Abby and Hakeem had the same number of CDs. After Abby gave away 23 Cds and Hakeem sold 7 Cds the ratio became 3:4. How many CDs did they all have together?
I can't figure out because ratios have never been something I was good at...
A = H
(A-23)/(H-7) = 3/4
Substitute H for A in the second equation and solve for H. Insert that value into the first equation to solve for A. Add (A-23) and (H-7).
I'm sorry. That was past tense, "did." If so, add A and H.
what does Substitute H for A in the second equation and solve for H. Insert that value into the first equation to solve for A. Add (A-23) and (H-7) mean.
No worries! I'm here to help you understand how to solve this problem step by step.
Let's start by assigning variables to represent the number of CDs Abby and Hakeem had initially. Let's say Abby had 'x' CDs, and Hakeem also had 'x' CDs.
After Abby gave away 23 CDs, she was left with 'x - 23' CDs (since she started with 'x' and gave away 23). Similarly, after Hakeem sold 7 CDs, he was left with 'x - 7' CDs (since he started with 'x' and sold 7).
The ratio of Abby's remaining CDs to Hakeem's remaining CDs is given as 3:4. This means that (x - 23) / (x - 7) = 3/4.

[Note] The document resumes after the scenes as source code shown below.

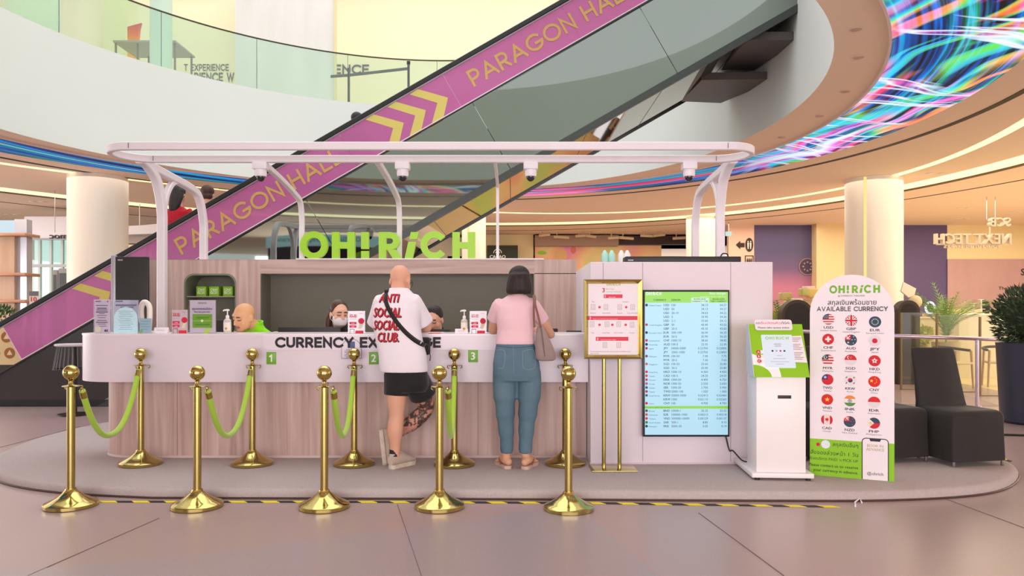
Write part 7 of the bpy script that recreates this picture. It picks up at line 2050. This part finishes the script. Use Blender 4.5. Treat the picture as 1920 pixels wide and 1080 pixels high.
for sx, sh, el, wr in ((-1, (-.115, 6.17, 1.38), (-.165, 6.31, 1.20), (-.10, 6.56, 1.205)), (1, (.185, 6.17, 1.38), (.325, 6.29, 1.165), (.20, 6.58, 1.2))):
    limb(b_, [sh, (Vector(sh) + Vector(el)) / 2, el], [.052, .047, .038]); limb(b_, [el, Vector(el).lerp(Vector(wr), .35), wr], [.038, .040, .025]); hand(b_, wr, (-.2 * sx, 1, -.05), UZ, sx, .92)
fuse(b_, 'body', M_skin, wom, .0075, 4, face_colour(Wh, (218, 166, 136)))
s_ = MB()
loft(s_, [(wx(966), 6.14, 1.088, wx(1004) - wx(966), .125), (wx(966), 6.14, 1.12, .158, .122), (wx(967), 6.15, 1.2, .152, .115), (wx(966), 6.15, 1.3, .155, .112), (.032, 6.165, 1.39, .165, .108), (.035, 6.18, 1.45, .13, .085), (.045, 6.19, 1.495, .072, .062)])
for sh, el in (((-.105, 6.165, 1.395), (-.158, 6.24, 1.285)), ((.17, 6.165, 1.395), (.262, 6.235, 1.275))):
    sh, el = Vector(sh), Vector(el); s_.tube([sh - (el - sh) * .35, sh, sh.lerp(el, .6), el], [.055, .066, .062, .056], 18)
top, t_top = fuse(s_, 'top', cloth('pink_rib_knit', (240, 202, 210), (232, 192, 202), (11, .5)), wom, .009, 4)
j_ = MB()
loft(j_, [(wx(966), 6.14, 1.10, .155, .115), (wx(967), 6.14, 1.03, .172, .128), (wx(968), 6.135, .93, .192, .142), (wx(969), 6.135, .84, .196, .142), (wx(969), 6.14, .79, .19, .13)])
j_.tube(smooth_path([(wx(946), 6.14, .86), (wx(946), 6.135, .74), (wx(947), 6.13, .60), (wx(948), 6.125, .46), (wx(950), 6.13, .32), (wx(950), 6.14, .195)], 3), [.098] * 3 + [.095] * 3 + [.08] * 3 + [.066] * 3 + [.055] * 3 + [.05], 22)
j_.tube(smooth_path([(wx(992), 6.14, .86), (wx(993), 6.135, .74), (wx(991), 6.13, .60), (wx(988), 6.125, .46), (wx(986), 6.13, .32), (wx(985), 6.14, .195)], 3), [.098] * 3 + [.095] * 3 + [.08] * 3 + [.066] * 3 + [.057] * 3 + [.053], 22)
jn_m = mat('blue_denim', (84, 110, 128), .85, spec=.15, vary=((5, 5, 3), (108, 136, 150), 5, .3), bump=(16, .7))
jeans, t_jeans = fuse(j_, 'jeans', jn_m, wom, .009, 3)
st = MB()
def seam(pts_, r_=.0022):
    st.tube(drape(t_jeans, UY, smooth_path([Vector((wx(x, 6.02), 5.9, H + (YH - y) * 6.02 / F)) for x, y in pts_], 6), .001), r_, 5)
seam([(962, 650), (963, 672), (963, 700)])
jp = st.build('back_seam', flat((120, 146, 158)), jeans)
for pts_ in ([(929, 657), (946, 659), (944, 688), (934, 690)], [(980, 659), (1000, 657), (1003, 688), (982, 690), (980, 659)]):
    st = MB(); seam(pts_); st.build('pocket_stitch', flat((134, 158, 168)), jeans)
st = MB(); seam([(930, 649), (966, 652), (1003, 649)]); st.build('waistband_stitch', flat((60, 82, 98)), jeans)
hr = MB()
hr.ball(Wh @ Vector((0, .024, .045)), (.092, .098, .09), 20, M=Wh.to_3x3().to_4x4())
c0 = Wh @ Vector((0, .05, 0))
loft(hr, [(.062, 6.20, 1.70, .06, .06), (.062, 6.185, 1.66, .092, .096), (.061, 6.17, 1.62, .099, .095), (.06, 6.165, 1.58, .104, .09), (.058, 6.16, 1.53, .108, .082), (.057, 6.165, 1.50, .098, .07)])
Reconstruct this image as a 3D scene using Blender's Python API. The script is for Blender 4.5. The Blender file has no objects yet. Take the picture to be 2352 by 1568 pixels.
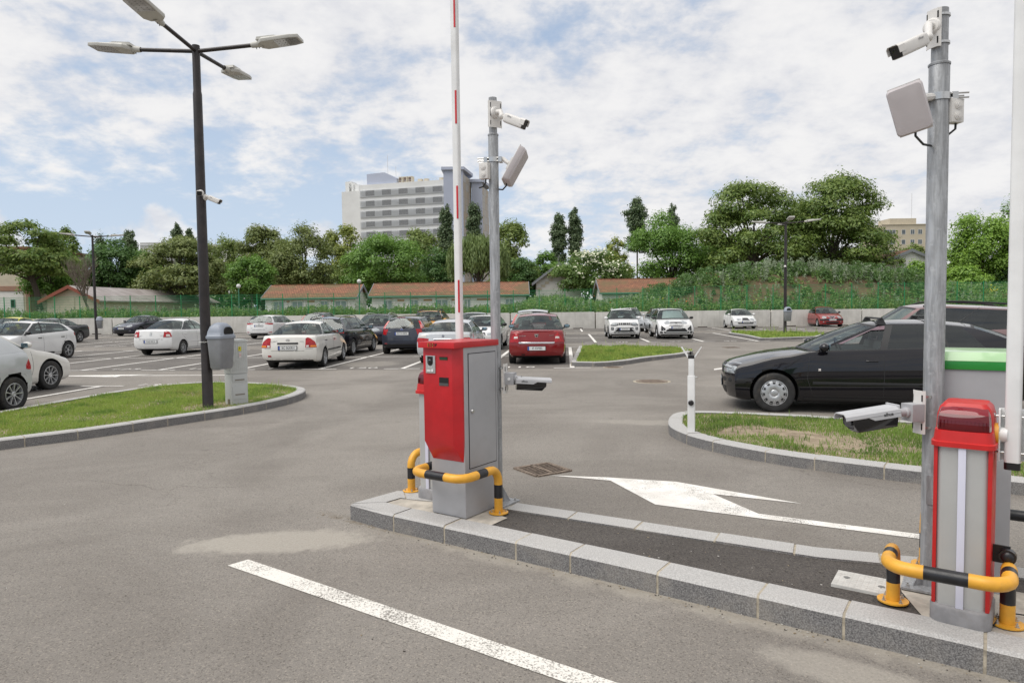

To solve this equation, we can cross-multiply and simplify:
4(x - 23) = 3(x - 7).
Expanding and simplifying:
4x - 92 = 3x - 21.
Combining like terms:
4x - 3x = -21 + 92.
x = 71.
So Abby and Hakeem had originally 71 CDs each.
Now, to find the total number of CDs they all had together, you simply add their initial quantities:
Total = Abby's CDs + Hakeem's CDs
Total = x + x
Total = 71 + 71
Total = 142.
So, Abby and Hakeem had 142 CDs together.